Pepeto

Certa vez, o equilíbrio de minha casa foi abalado pela ilustre visita de um menino de treze anos de idade. Bateu à porta procurando por mim. Antes que as janelas estivessem abertas e a casa varrida, aportava na Rua do Prado, meu colega de classe. A presença de um menino à minha procura deixou o exército de jovens e vigilantes irmãos desestabilizado, embora não tenham sido nenhum deles que tenha atendido à porta. A coragem daquele guerreiro-menino que não daria conta do fuzuê causado, do vespeiro agitado me causou profunda comoção, respeito e admiração. Esses sentimentos aliados a um amor profundo são o fundamento de nossa amizade de mais de trinta anos. Naquele tempo, na minha família e cidade, as fronteiras que separavam meninos e meninas eram quase intransponíveis.

Eu mesmo fui educada da primeira à quarta série estudando em cadeiras separadas, me juntava aos meninos na hora do recreio, onde a gente brincava de pega-pega; barra-bandeira; garrafão. Conheci o guerreiro-menino na antiga oitava série, recém-chegado do Colégio Diocesano de Patos. Eloquente, leitor, afável, aberto às novas amizades e a nova escola. Sua presença certamente foi um dos presentes que marcaram o melhor ano da minha vida escolar. Vivi e vivo parte significativa de minha história em instituições educativas, em experiências de ensino formal e na educação popular.

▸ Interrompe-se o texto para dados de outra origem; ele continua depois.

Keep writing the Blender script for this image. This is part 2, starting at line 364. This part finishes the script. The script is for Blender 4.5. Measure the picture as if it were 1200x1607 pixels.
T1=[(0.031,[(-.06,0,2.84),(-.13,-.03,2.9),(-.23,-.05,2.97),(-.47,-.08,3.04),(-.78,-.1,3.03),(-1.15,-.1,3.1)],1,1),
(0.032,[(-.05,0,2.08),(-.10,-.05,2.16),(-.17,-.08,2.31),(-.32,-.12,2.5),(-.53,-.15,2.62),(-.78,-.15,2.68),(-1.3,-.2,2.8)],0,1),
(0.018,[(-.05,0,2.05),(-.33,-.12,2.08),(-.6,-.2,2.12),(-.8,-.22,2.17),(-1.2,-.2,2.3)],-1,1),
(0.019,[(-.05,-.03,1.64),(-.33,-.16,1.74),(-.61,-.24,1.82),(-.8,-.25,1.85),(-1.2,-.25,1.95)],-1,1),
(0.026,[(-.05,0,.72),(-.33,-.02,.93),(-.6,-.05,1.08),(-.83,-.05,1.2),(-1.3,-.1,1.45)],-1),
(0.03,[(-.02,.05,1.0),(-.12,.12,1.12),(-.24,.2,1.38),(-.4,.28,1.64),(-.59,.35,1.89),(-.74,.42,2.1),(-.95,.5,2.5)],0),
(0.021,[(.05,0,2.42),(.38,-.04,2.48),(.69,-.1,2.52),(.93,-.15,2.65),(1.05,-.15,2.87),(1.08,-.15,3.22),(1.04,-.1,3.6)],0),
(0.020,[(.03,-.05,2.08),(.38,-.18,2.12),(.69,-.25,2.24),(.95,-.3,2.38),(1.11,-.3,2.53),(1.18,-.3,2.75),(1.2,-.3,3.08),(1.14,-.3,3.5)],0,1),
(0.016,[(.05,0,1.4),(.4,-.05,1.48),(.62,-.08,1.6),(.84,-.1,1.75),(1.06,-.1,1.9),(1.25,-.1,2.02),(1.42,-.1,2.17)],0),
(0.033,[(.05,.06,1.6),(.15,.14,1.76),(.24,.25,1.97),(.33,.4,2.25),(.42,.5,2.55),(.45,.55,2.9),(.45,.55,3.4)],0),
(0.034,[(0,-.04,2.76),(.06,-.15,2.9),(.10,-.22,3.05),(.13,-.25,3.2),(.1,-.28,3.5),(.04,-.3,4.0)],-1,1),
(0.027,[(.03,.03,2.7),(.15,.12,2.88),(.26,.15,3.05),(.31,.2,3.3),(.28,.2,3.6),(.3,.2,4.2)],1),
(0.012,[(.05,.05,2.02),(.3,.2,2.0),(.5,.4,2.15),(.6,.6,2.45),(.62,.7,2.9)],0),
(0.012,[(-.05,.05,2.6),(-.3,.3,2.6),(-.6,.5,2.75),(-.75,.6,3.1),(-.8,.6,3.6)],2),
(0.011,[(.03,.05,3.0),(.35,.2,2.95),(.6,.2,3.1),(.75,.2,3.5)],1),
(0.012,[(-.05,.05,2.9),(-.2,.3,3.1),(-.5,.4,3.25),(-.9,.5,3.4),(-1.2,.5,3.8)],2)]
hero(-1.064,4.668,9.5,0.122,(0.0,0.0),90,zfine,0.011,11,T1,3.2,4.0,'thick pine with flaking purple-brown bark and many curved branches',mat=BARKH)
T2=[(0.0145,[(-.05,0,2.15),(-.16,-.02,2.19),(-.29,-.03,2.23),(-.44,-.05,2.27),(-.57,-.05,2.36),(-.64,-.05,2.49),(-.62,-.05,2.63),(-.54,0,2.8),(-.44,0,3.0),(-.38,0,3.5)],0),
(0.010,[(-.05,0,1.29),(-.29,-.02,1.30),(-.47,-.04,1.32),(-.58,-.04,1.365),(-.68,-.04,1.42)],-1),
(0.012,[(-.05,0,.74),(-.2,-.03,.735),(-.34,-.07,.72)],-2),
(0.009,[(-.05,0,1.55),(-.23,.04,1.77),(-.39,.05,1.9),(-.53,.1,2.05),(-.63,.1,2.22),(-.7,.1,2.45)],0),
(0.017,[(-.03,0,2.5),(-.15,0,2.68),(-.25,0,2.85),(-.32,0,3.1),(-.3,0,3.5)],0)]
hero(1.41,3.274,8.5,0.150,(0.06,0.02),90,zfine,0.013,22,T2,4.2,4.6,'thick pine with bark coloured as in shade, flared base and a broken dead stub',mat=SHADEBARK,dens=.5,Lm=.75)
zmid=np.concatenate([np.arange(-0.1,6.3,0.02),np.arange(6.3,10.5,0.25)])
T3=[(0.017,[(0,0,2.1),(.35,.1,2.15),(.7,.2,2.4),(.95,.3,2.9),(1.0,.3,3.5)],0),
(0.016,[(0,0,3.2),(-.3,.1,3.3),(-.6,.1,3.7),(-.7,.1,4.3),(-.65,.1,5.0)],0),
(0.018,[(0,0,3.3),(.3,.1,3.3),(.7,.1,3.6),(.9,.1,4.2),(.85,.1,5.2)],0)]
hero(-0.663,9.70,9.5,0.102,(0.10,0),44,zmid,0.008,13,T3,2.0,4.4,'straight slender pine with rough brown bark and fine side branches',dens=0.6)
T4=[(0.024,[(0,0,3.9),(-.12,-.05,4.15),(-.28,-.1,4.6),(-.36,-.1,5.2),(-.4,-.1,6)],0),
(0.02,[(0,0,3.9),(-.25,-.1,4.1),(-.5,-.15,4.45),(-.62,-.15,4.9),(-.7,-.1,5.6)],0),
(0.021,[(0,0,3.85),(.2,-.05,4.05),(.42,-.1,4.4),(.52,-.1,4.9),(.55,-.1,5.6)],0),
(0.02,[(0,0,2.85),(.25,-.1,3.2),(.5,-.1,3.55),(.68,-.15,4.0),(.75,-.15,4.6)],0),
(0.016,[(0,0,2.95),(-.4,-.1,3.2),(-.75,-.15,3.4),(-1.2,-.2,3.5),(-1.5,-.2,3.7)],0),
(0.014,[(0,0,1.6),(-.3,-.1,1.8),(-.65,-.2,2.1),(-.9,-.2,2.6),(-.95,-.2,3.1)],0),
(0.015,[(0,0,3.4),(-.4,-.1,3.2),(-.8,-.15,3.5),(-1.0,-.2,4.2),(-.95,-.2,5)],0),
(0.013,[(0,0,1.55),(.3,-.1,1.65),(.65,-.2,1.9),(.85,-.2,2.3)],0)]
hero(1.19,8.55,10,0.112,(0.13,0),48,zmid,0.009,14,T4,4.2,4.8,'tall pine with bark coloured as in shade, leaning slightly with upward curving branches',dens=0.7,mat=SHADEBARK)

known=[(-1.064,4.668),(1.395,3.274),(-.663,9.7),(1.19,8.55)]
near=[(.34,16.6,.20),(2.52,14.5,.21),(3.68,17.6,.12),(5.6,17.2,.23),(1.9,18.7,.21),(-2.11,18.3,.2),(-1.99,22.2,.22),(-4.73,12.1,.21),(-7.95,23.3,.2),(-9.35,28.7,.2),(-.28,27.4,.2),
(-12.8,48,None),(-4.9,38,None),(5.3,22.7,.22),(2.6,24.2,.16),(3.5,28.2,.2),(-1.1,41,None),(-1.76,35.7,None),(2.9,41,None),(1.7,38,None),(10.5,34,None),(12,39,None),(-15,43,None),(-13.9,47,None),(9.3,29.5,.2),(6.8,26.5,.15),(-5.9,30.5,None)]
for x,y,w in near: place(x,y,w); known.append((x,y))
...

Comecei cedo, e sigo até o presente momento. E sempre carrego comigo o sentimento de que a turma de 1988 foi o meu melhor momento no processo de escolarização, porque amizades que se consolidaram naquele momento; decidi com clareza minha profissão escolhida. E pela liberdade, autonomia relativa e aprendizagens na experiência de sair da infância.

Todas essas etapas da vida têm sido vividas ao lado de meu amigo, estando perto ou longe. Com ele eu aprendi muito sobre masculinidade, sem ler um texto sequer, apenas observando e escutando. Foi a partir dele que minha relação com o cinema se intensificou. Nossa ação cineclubista acontecia no quarto do querido Ivontonio Gomes Viana ( in memorian). Assim pude aprender vendo, conversando ao lado de amigas e amigos adolescentes. Inesquecível quando assistimos Laranja Mecânica; Sexo, Mentiras e Vídeo-Tapes; Os fantasmas se divertem e Encaixotando Helena. Era também no quarto-mundo de Ivo que escutávamos Adriana Calcanhoto e Marisa Monte bem em seu início.

Nossas teses eram criadas embaixo da castanhola em frente a sua casa: debates acalorados, risos, raivas, questões, arengas, conciliações. Torcemos muito pela seleção brasileira de voleibol. Jogávamos sem saber, em bando, pelo prazer de estarmos juntos tomando sol ao pingo do meio dia, voltando para casa, tostados pelo sol, fedidos e famintos.

Vimos nossos sobrinhos nascerem e crescerem, se tornarem adultos. Sonhamos com nossas viagens. Optamos inicialmente pela mesma profissão, fizemos vestibular na mesma sala, e juntos escutamos o resultado de nossa aprovação pelo rádio, vendo um pôr-do-sol que sentenciava a partida de casa muito em breve. Como canta o Beto Guedes, “já choramos muito, semeando as canções no vento”. Lágrimas vertidas de saudades pelas partidas, lágrimas de alegria simples ao ver a chuva cair, lágrimas de profunda dor ao ver as pessoas mais queridas nos deixarem. Como lidar com a ausência de Seu Pedrinho, de mainha e painho, e de Ivontonio? De mãos dadas com a vida, como sempre lembra a Ana Coutinho.

Assim seguimos sentindo o tempo nos transformar: de adolescentes à jovens, de jovens a adultos, e de adultos a pessoas que navegam em direção à maturidade da vida, ao envelhecer. Assim espero. Desejo seguir junto na esperança da presença repleta de ternura do meu amigo poético, humano, que não teve pena de emprestar as publicações do Circulo do Livro, no momento mais necessário. Que não se negou a traduzir e cantar junto as músicas do A-ha. Seguir junto ao amigo do tempo presente, da vida urgente, da visão de si sem perder de vista o Outro. Ao amigo que me confirma a profecia bíblica de que “há amigos mais chegados que irmãos”.

Quando setembro chega ao fim, eu sinto na alma esse começo do ciclo de vida dele que se renova, num tempo em que as flores seguem brotando, que as mangueiras começam a parir seus frutos, e que o Sol e o entardecer unem numa visão crepuscular, o sertão e todas paisagens inesquecíveis da vida que partilhamos.